My Freedom

May 4, 2011 at 10:39 AM

Good Morning.

In a few days I will be celebrating my freedom.  Allow me to explain.

19 years ago, on May 6th 1992-I had enough.

I had enough of the ways my family wanted me to be. I don’t mean the same standards as you are used to, I mean the expectations that I be a thief, a liar, and a cheater. I mean the standards of being abused and becoming an abuser, the standards and ideas that education was something “non-gypsies” did and it wasn’t for me.  I had enough. 

On May 6th 19 years ago I knew if I didnt get out, I would die and so would Kiersten-because I was pregnant with her and if my uncle found that out, he would do worse to me physically than anything I had ever experienced. I knew it was now or never.  So, I left.  But I didnt just leave my uncles house at 19 years old…..no, I left my whole life and everything and anything I knew about life.

 I left every thing. And walked into blind faith that some how I would be ok. I was either an absolute idiot-or God has his arms wrapped around me because honestly, I had no clue what I was going to do after I walked out of that house.  I was petrified. Every inch of my body was shaking in fear. If my uncle caught me, I would be beaten-again and Kiersten would have died in my stomach. But I had to take the risk.  

Does anyone have a clue why I took such a risk, being a young, uneducated girl that was only taught to steal and lie for a living? Who was beaten and told she would be nothing all her life…..essentially an abused child?

I’ll tell you why.  I didnt have a choice. It was take a chance, or die trying.

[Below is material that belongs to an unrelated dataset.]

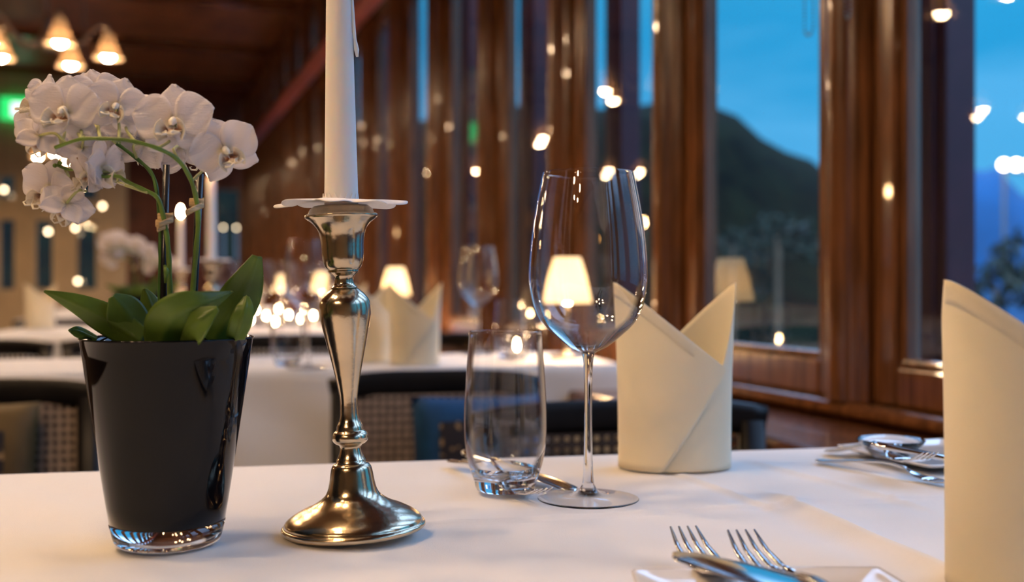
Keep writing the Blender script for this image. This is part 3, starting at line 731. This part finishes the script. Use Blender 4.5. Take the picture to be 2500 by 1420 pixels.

Because I had the obligation of making sure that the child in my womb was given a better life than I was. I had a baby! I wanted him or her to live, and go to school, and have friends, and learn about God and not be racist and mean and above all else….not be stupid.  I just had to take that chance because in my 19 years of being in the “culture” I dreamed about school, college, jobs, friends…..normal life. But that was a secret fantasy for me.  Sounds funny doesn’t it?  I’m sure my readers are thinking….”but thats just a normal life”.  Yes, for you maybe, but at 19 living as a gypsy girl….that was the enemies lifestyle. Although I personally didnt see it that way ( some of the reason I would get beat, because I loved people) my culture was very harsh and racist and very superficial-things I try very hard not to be, or teach my kids to be.

19 years ago I was a different person. I have come along way since then, and to some of you I may seem a little different. I may not seem as traditional with some things-but now that you have had a glimpse of my life, maybe you can understand why.

I have been labeled as someone who puts their children’s education on the back burner, or doesnt take education seriously. And I can say that those allegations were hurtful-But I ask you:

Does someone who risks their life to give their child  the freedom of choice seem like someone who puts education on the back burner?  

I think not, but thats just my opinion.

I praise GOD for my life-For because of HIM, I am alive.

Me and My children: Kiersten 18, megan 11, Nick 9.  I love my babies!

Me and My children: Kiersten 18, megan 11, Nick 9. I love my babies!